Bild: Juan Salvo, Überlebender des tödlichen Schnees in „Eternauta“
Science-Fiction kann vieles, eines aber nicht: in überzeugender Weise von
der Zukunft erzählen. All die fremden Welten, all das Leben in fernen
Galaxien, all die technischen Utopien und Schreckensbilder – sie sind
weniger Ahnung des Kommenden als getreue Widerspiegelungen des jeweiligen
Zeitgeistes. Gerade wer der Gegenwart entrinnen will, bleibt an sie
gefesselt; das gilt für Science-Fiction ebenso wie für ihr scheinbares
Gegenstück, den historischen Roman.
Mustergültig lässt sich das in den beiden „Lone Sloane“-Abenteuern
beobachten, die Philippe Druillet zwischen 1970 und 1973 gezeichnet hat.

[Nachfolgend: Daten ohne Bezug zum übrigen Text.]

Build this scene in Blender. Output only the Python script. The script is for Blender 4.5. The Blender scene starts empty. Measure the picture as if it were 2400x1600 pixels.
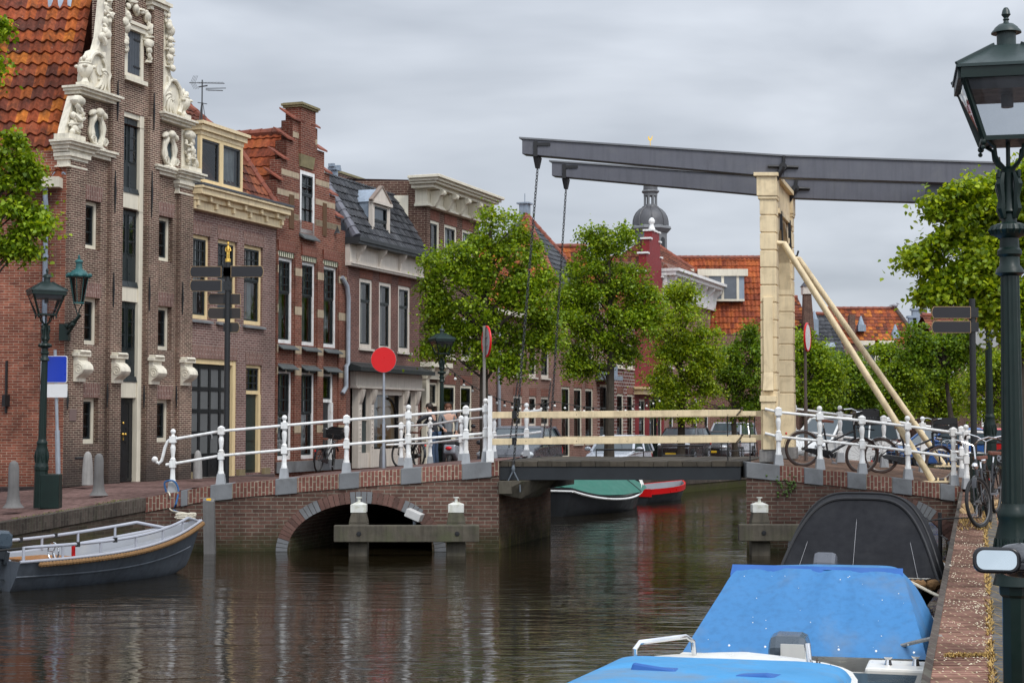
import bpy, bmesh, math, random
import numpy as np
from mathutils import Vector as V, Matrix, noise as mnoise
R = math.radians
sc = bpy.context.scene
COL = sc.collection

# ---------------------------------------------------------------- camera, world, sun, exposure
FPX, HZ, EYE = 3800.0, 985.0, 2.44          # focal length in 2400-px pixels, horizon row, eye above the water
PITCH = math.atan((HZ - 800) / FPX)
cd = bpy.data.cameras.new('camera')
cam = bpy.data.objects.new('camera', cd); COL.objects.link(cam)
cd.sensor_width = 36; cd.lens = FPX / 2400 * 36
cd.clip_start = 0.1; cd.clip_end = 3000
cam.location = (0, 0, EYE); cam.rotation_euler = (R(90) + PITCH, 0, 0)
sc.camera = cam

SUN_EL, SUN_AZ = R(52), R(150)               # azimuth clockwise from +Y: behind the camera, to the right
w = bpy.data.worlds.new('World'); sc.world = w; w.use_nodes = True
nt = w.node_tree; N = nt.nodes; L = nt.links; N.clear()
out = N.new('ShaderNodeOutputWorld'); bg = N.new('ShaderNodeBackground')
sky = N.new('ShaderNodeTexSky'); sky.sky_type = 'NISHITA'; sky.sun_disc = False
sky.sun_elevation = SUN_EL; sky.sun_rotation = SUN_AZ
tc = N.new('ShaderNodeTexCoord')
mp = N.new('ShaderNodeMapping'); mp.inputs['Scale'].default_value = (1.0, 1.0, 3.6)
n1 = N.new('ShaderNodeTexNoise'); n1.inputs['Scale'].default_value = 2.6; n1.inputs['Detail'].default_value = 5; n1.inputs['Roughness'].default_value = .5
n1.inputs['Distortion'].default_value = .5
n2 = N.new('ShaderNodeTexNoise'); n2.inputs['Scale'].default_value = 7.5; n2.inputs['Detail'].default_value = 3; n2.inputs['Roughness'].default_value = .45
ad = N.new('ShaderNodeMath'); ad.operation = 'MULTIPLY_ADD'; ad.inputs[1].default_value = .45
rp = N.new('ShaderNodeValToRGB')
rp.color_ramp.elements[0].position = .50; rp.color_ramp.elements[0].color = (4.6, 5.05, 5.75, 1)
rp.color_ramp.elements[1].position = .90; rp.color_ramp.elements[1].color = (8.2, 8.7, 9.5, 1)
mx = N.new('ShaderNodeMix'); mx.data_type = 'RGBA'; mx.inputs[0].default_value = .9
L.new(tc.outputs['Generated'], mp.inputs[0]); L.new(mp.outputs[0], n1.inputs[0]); L.new(mp.outputs[0], n2.inputs[0])
L.new(n2.outputs[0], ad.inputs[0]); L.new(n1.outputs[0], ad.inputs[2]); L.new(ad.outputs[0], rp.inputs[0])
L.new(sky.outputs[0], mx.inputs[6]); L.new(rp.outputs[0], mx.inputs[7])
# overcast brightness: rising from the horizon to the zenith and towards the veiled sun behind the camera
sx = N.new('ShaderNodeSeparateXYZ'); L.new(tc.outputs['Generated'], sx.inputs[0])
r1 = N.new('ShaderNodeMapRange'); L.new(sx.outputs[2], r1.inputs[0])
for i, v_ in enumerate((.2, 1.0, .93, 2.05)): r1.inputs[i + 1].default_value = v_
dt = N.new('ShaderNodeVectorMath'); dt.operation = 'DOT_PRODUCT'; dt.inputs[1].default_value = (math.sin(SUN_AZ), math.cos(SUN_AZ), 0); L.new(tc.outputs['Generated'], dt.inputs[0])
r2 = N.new('ShaderNodeMapRange'); L.new(dt.outputs['Value'], r2.inputs[0])
for i, v_ in enumerate((-.3, 1.0, 1.0, 1.9)): r2.inputs[i + 1].default_value = v_
mm = N.new('ShaderNodeMath'); mm.operation = 'MULTIPLY'; L.new(r1.outputs[0], mm.inputs[0]); L.new(r2.outputs[0], mm.inputs[1])
vs = N.new('ShaderNodeVectorMath'); vs.operation = 'SCALE'; L.new(mx.outputs[2], vs.inputs[0]); L.new(mm.outputs[0], vs.inputs['Scale'])
L.new(vs.outputs[0], bg.inputs[0]); bg.inputs[1].default_value = .09
L.new(bg.outputs[0], out.inputs[0])
sd = bpy.data.lights.new('sun', 'SUN'); sd.energy = 1.5; sd.angle = R(14); sd.color = (1, .96, .9)
sun = bpy.data.objects.new('sun', sd); COL.objects.link(sun)
sun.rotation_euler = V((-math.sin(SUN_AZ) * math.cos(SUN_EL), -math.cos(SUN_AZ) * math.cos(SUN_EL), -math.sin(SUN_EL))).to_track_quat('-Z', 'Y').to_euler()
sc.view_settings.view_transform = 'Standard'; sc.view_settings.look = 'None'
sc.view_settings.exposure = 0.17; sc.view_settings.gamma = 1
try: sc.view_settings.use_curve_mapping = False
except Exception: pass
sc.cycles.use_denoising = True
sc.cycles.max_bounces = 7; sc.cycles.transparent_max_bounces = 10
sc.cycles.caustics_reflective = False; sc.cycles.caustics_refractive = False

# ---------------------------------------------------------------- survey: picture rays to real planes
def ray(px, py):
    x = (px - 1200) / FPX; y = (800 - py) / FPX
    return V((x, math.cos(PITCH) - y * math.sin(PITCH), math.sin(PITCH) + y * math.cos(PITCH)))
def at(px, py, Y):
    d = ray(px, py); p = d * (Y / d.y); return V((p.x, Y, p.z + EYE))
def gz(px, py, z):
    d = ray(px, py); t = (z - EYE) / d.z; return V((d.x * t, d.y * t, z))

# ---------------------------------------------------------------- mesh builder
class MB:
    def __init__(s, T=None):
        s.v = []; s.f = []; s.m = []; s.s = []; s.T = T
    def add(s, vs, fs, m=0, sm=False):
        o = len(s.v)
        for p in vs:
            p = V(p)
            s.v.append(tuple(s.T @ p) if s.T else tuple(p))
        for f in fs:
            s.f.append([i + o for i in f]); s.m.append(m); s.s.append(sm)
    def hexa(s, p, m=0):
        s.add(p, [(0, 3, 2, 1), (4, 5, 6, 7), (0, 1, 5, 4), (1, 2, 6, 5), (2, 3, 7, 6), (3, 0, 4, 7)], m)
    def box(s, x0, x1, y0, y1, z0, z1, m=0, t=0, ty=None):
        ty = t if ty is None else ty
        s.hexa([(x0, y0, z0), (x1, y0, z0), (x1, y1, z0), (x0, y1, z0),
                (x0 + t, y0 + ty, z1), (x1 - t, y0 + ty, z1), (x1 - t, y1 - ty, z1), (x0 + t, y1 - ty, z1)], m)
    def beam(s, a, b, w, h, m=0, up=(0, 0, 1)):
        a = V(a); b = V(b); d = (b - a).normalized(); sd_ = d.cross(V(up))
        if sd_.length < 1e-5: sd_ = V((1, 0, 0))
        sd_.normalize(); u = sd_.cross(d).normalized()
        sd_ *= w / 2; u *= h / 2
        s.hexa([a - sd_ - u, a + sd_ - u, b + sd_ - u, b - sd_ - u, a - sd_ + u, a + sd_ + u, b + sd_ + u, b - sd_ + u], m)
    def poly(s, pts, m=0): s.add(pts, [tuple(range(len(pts)))], m)
    def prism(s, pts, y0, y1, m=0, ax='y'):
        # pts (a, b) counter-clockwise seen from -y: extruded along y (or x / z)
        n = len(pts)
        if ax == 'y': A = [(a, y0, b) for a, b in pts]; B = [(a, y1, b) for a, b in pts]
        elif ax == 'x': A = [(y1, a, b) for a, b in pts]; B = [(y0, a, b) for a, b in pts]
        else: A = [(a, b, y1) for a, b in pts]; B = [(a, b, y0) for a, b in pts]
        s.add(A + B, [tuple(range(n)), tuple(range(2 * n - 1, n - 1, -1))] + [(i, i + n, (i + 1) % n + n, (i + 1) % n) for i in range(n)], m)
    def tube(s, pts, r, n=8, m=0, closed=False, caps=True, sq=1.0):
        pts = [V(p) for p in pts]; k = len(pts); vs = []; up = None
        for i, p in enumerate(pts):
            a = pts[(i - 1) % k] if (closed or i > 0) else p; b = pts[(i + 1) % k] if (closed or i < k - 1) else p
            d = (b - a)
            d = d.normalized() if d.length > 1e-9 else V((0, 0, 1))
            if up is None: up = V((0, 0, 1)) if abs(d.z) < .9 else V((1, 0, 0))
            x = d.cross(up)
            if x.length < 1e-4: x = d.cross(V((0, 1, 0)))
            x.normalize(); up = x.cross(d).normalized()
            rr = r[i] if isinstance(r, (list, tuple)) else r
            for j in range(n):
                t = 2 * math.pi * j / n
                vs.append(p + x * (math.cos(t) * rr) + up * (math.sin(t) * rr * sq))
        fs = []
        for i in range(k if closed else k - 1):
            for j in range(n):
                a = i * n + j; b = i * n + (j + 1) % n; c = ((i + 1) % k) * n + (j + 1) % n; d = ((i + 1) % k) * n + j
                fs.append((a, b, c, d))
        if caps and not closed:
            fs.append(tuple(range(n - 1, -1, -1))); fs.append(tuple(range((k - 1) * n, k * n)))
        s.add(vs, fs, m, True)
    def lathe(s, prof, c=(0, 0, 0), n=12, m=0, rot=None, ph=0.0, smooth=True):
        c = V(c); vs = []
        for r, z in prof:
            for j in range(n):
                t = 2 * math.pi * j / n + ph
                p = V((r * math.cos(t), r * math.sin(t), z))
                vs.append(c + (rot @ p if rot else p))
        k = len(prof); fs = []
        for i in range(k - 1):
            for j in range(n):
                fs.append((i * n + j, i * n + (j + 1) % n, (i + 1) * n + (j + 1) % n, (i + 1) * n + j))
        fs.append(tuple(range(n - 1, -1, -1))); fs.append(tuple(range((k - 1) * n, k * n)))
        s.add(vs, fs, m, smooth)
    def ball(s, c, r, n=8, k=6, m=0, rot=None):
        if not isinstance(r, (tuple, list)): r = (r, r, r)
        c = V(c); vs = []; fs = []
        for i in range(k + 1):
            a = math.pi * i / k
            for j in range(n):
                t = 2 * math.pi * j / n
                p = V((r[0] * math.sin(a) * math.cos(t), r[1] * math.sin(a) * math.sin(t), -r[2] * math.cos(a)))
                vs.append(c + (rot @ p if rot else p))
        for i in range(k):
            for j in range(n):
                fs.append((i * n + j, i * n + (j + 1) % n, (i + 1) * n + (j + 1) % n, (i + 1) * n + j))
        s.add(vs, fs, m, True)
    def torus(s, c, R_, r, n=24, k=8, m=0, ax='y', sx=1.0):
        pts = []
        for i in range(n):
            t = 2 * math.pi * i / n; a = R_ * math.cos(t) * sx; b = R_ * math.sin(t)
            pts.append(V(c) + (V((a, 0, b)) if ax == 'y' else V((0, a, b)) if ax == 'x' else V((a, b, 0))))
        s.tube(pts, r, k, m, closed=True)
    def grid(s, rows, m=0, sm=True, flip=False):
        n = len(rows[0]); vs = [p for r in rows for p in r]; fs = []
        for i in range(len(rows) - 1):
            for j in range(n - 1):
                q = (i * n + j, i * n + j + 1, (i + 1) * n + j + 1, (i + 1) * n + j)
                fs.append(q[::-1] if flip else q)
        s.add(vs, fs, m, sm)
    def build(s, name, mats, parent=None, bevel=0, sharp=38):
        me = bpy.data.meshes.new(name)
        me.from_pydata(s.v, [], s.f)
        if not isinstance(mats, (list, tuple)): mats = [mats]
        for m in mats: me.materials.append(m)
        me.polygons.foreach_set('material_index', s.m)
        me.polygons.foreach_set('use_smooth', s.s)
        me.update()
        if any(s.s):
            try: me.set_sharp_from_angle(angle=R(sharp))
            except Exception: pass
        o = bpy.data.objects.new(name, me); COL.objects.link(o)
        if parent: o.parent = parent
        if bevel:
            b = o.modifiers.new('bevel', 'BEVEL'); b.width = bevel; b.segments = 2; b.limit_method = 'ANGLE'; b.angle_limit = R(50)
        return o

def tag(o, label=None, cat=None, group=None, kind=None):
    if label: o['label'] = label
    if cat: o['category'] = cat
    if group: o['group'] = group
    if kind: o['kind'] = kind
    return o
def thing(name, label, cat, loc=(0, 0, 0), rz=0.0, group=None):
    o = bpy.data.objects.new(name, None); COL.objects.link(o)
    o.location = loc; o.rotation_euler = (0, 0, rz); o.empty_display_size = .2
    return tag(o, label, cat, group)
def copy_tree(o, label=None, loc=None, rz=None, scale=None, parent=None):
    c = o.copy(); COL.objects.link(c)
    if parent: c.parent = parent
    for ch in list(o.children): copy_tree(ch, parent=c)
    if label: c['label'] = label
    if loc is not None: c.location = loc
    if rz is not None: c.rotation_euler = (0, 0, rz)
    if scale is not None: c.scale = (scale, scale, scale) if not isinstance(scale, (tuple, list)) else scale
    return c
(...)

Sloane ist ein Space Cowboy, ein abgebrühter kosmischer Drifter. Im ersten
Band begegnet er dem frei im All schwebenden „Thron des schwarzen Gottes“
und wird in Konfrontationen mit diversen bizarren Wesenheiten verwickelt;
im zweiten Band reist er auf einen Planeten, der ein einziges riesiges Las
Vegas ist und klaut dort kaltblütig eine ungeheure Geldsumme, die in einer
perfekt gesicherten Schatzkammer lagert.
Von der klassizistischen Dezenz, die belgische und französischen Comics
lange prägte, entfernt Druillet sich so weit wie überhaupt möglich.
Aggressive psychedelische Kolorierung, ungewöhnliche Formate oder völliger
Verzicht auf Panels, Verwendung von kühnen Perspektiven und Symmetrien –
jede Seite in „Lone Sloane“ ist ein visueller Exzess.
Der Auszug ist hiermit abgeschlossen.